### Exercise prompt
Quote every line of the data below as it stands, omitting pictures.

* * * *

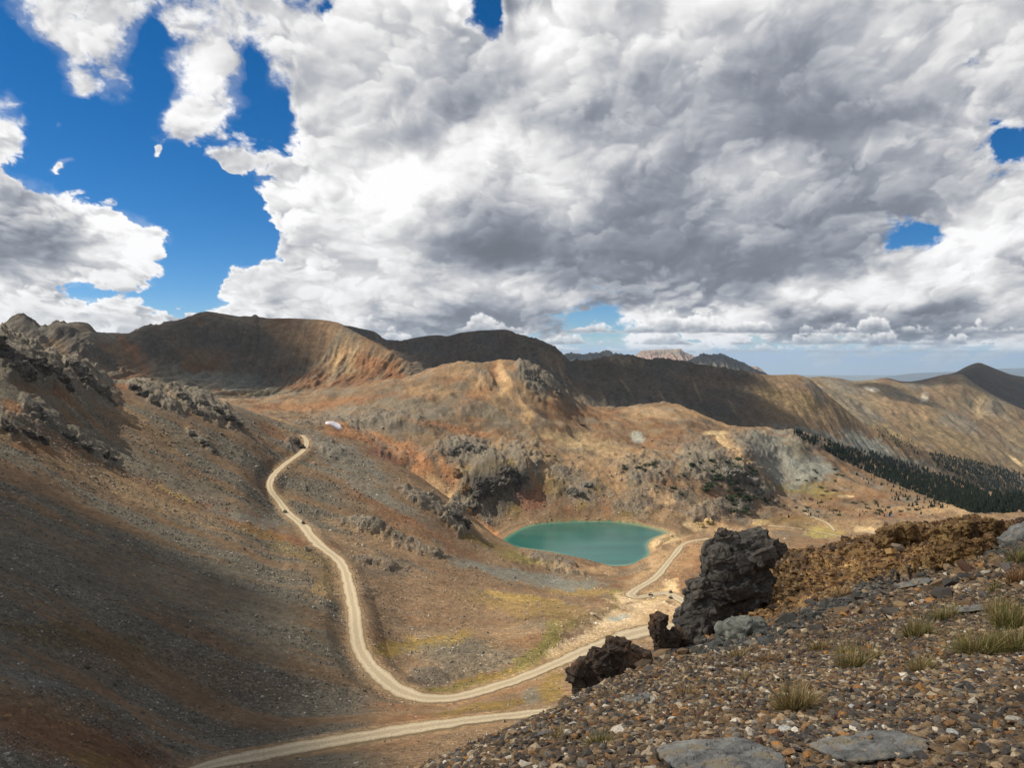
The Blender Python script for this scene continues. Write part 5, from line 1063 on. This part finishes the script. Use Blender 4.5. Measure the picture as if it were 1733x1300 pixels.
#@@SECTION vehicles
# ============================================================ off-road buggies
def box(c_, s_, taper=(1, 1), shift=0):
    x, y, z = np.array(s_) / 2; V = np.array([[-x, -y, -z], [x, -y, -z], [x, y, -z], [-x, y, -z], [-x * taper[0] + shift, -y * taper[1], z], [x * taper[0] + shift, -y * taper[1], z], [x * taper[0] + shift, y * taper[1], z], [-x * taper[0] + shift, y * taper[1], z]]) + np.array(c_)
    return V, np.array([[0, 3, 2, 1], [4, 5, 6, 7], [0, 1, 5, 4], [1, 2, 6, 5], [2, 3, 7, 6], [3, 0, 4, 7]])
def bar(p, q, r=.03):
    p, q = np.array(p, float), np.array(q, float); d = q - p; d /= np.linalg.norm(d); u = np.cross(d, [0, 0, 1] if abs(d[2]) < .9 else [1, 0, 0]); u /= np.linalg.norm(u); v = np.cross(d, u)
    V = [c_ + (u * math.cos(a) + v * math.sin(a)) * r for c_ in (p, q) for a in np.arange(6) * math.pi / 3]
    return np.array(V), np.array([[i, (i + 1) % 6, 6 + (i + 1) % 6, 6 + i] for i in range(6)])
def joinm(parts):
    Vs = []; Fs = []; n = 0
    for v, f in parts: Vs.append(v); Fs.append(f + n); n += len(v)
    return np.vstack(Vs), np.vstack(Fs)
def ring(x, y, z, r0, r1, wdt, seg=20):
    V = []; Fc = []
    for i in range(seg):
        a = 2 * math.pi * i / seg
        for rr, yy_ in ((r0, -wdt / 2), (r1, -wdt / 2 * .8), (r1, wdt / 2 * .8), (r0, wdt / 2)): V.append((x + rr * math.cos(a), y + yy_, z + rr * math.sin(a)))
    for i in range(seg):
        a = 4 * i; b_ = 4 * ((i + 1) % seg)
        for k in range(4): Fc.append((a + k, b_ + k, b_ + (k + 1) % 4, a + (k + 1) % 4))
    return np.array(V), np.array(Fc)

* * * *

### Exercise output
The Blender Python script for this scene continues. Write part 5, from line 1063 on. This part finishes the script. Use Blender 4.5. Measure the picture as if it were 1733x1300 pixels.
#@@SECTION vehicles
# ============================================================ off-road buggies
def box(c_, s_, taper=(1, 1), shift=0):
    x, y, z = np.array(s_) / 2; V = np.array([[-x, -y, -z], [x, -y, -z], [x, y, -z], [-x, y, -z], [-x * taper[0] + shift, -y * taper[1], z], [x * taper[0] + shift, -y * taper[1], z], [x * taper[0] + shift, y * taper[1], z], [-x * taper[0] + shift, y * taper[1], z]]) + np.array(c_)
    return V, np.array([[0, 3, 2, 1], [4, 5, 6, 7], [0, 1, 5, 4], [1, 2, 6, 5], [2, 3, 7, 6], [3, 0, 4, 7]])
def bar(p, q, r=.03):
    p, q = np.array(p, float), np.array(q, float); d = q - p; d /= np.linalg.norm(d); u = np.cross(d, [0, 0, 1] if abs(d[2]) < .9 else [1, 0, 0]); u /= np.linalg.norm(u); v = np.cross(d, u)
    V = [c_ + (u * math.cos(a) + v * math.sin(a)) * r for c_ in (p, q) for a in np.arange(6) * math.pi / 3]
    return np.array(V), np.array([[i, (i + 1) % 6, 6 + (i + 1) % 6, 6 + i] for i in range(6)])
def joinm(parts):
    Vs = []; Fs = []; n = 0
    for v, f in parts: Vs.append(v); Fs.append(f + n); n += len(v)
    return np.vstack(Vs), np.vstack(Fs)
def ring(x, y, z, r0, r1, wdt, seg=20):
    V = []; Fc = []
    for i in range(seg):
        a = 2 * math.pi * i / seg
        for rr, yy_ in ((r0, -wdt / 2), (r1, -wdt / 2 * .8), (r1, wdt / 2 * .8), (r0, wdt / 2)): V.append((x + rr * math.cos(a), y + yy_, z + rr * math.sin(a)))
    for i in range(seg):
        a = 4 * i; b_ = 4 * ((i + 1) % seg)
        for k in range(4): Fc.append((a + k, b_ + k, b_ + (k + 1) % 4, a + (k + 1) % 4))
    return np.array(V), np.array(Fc)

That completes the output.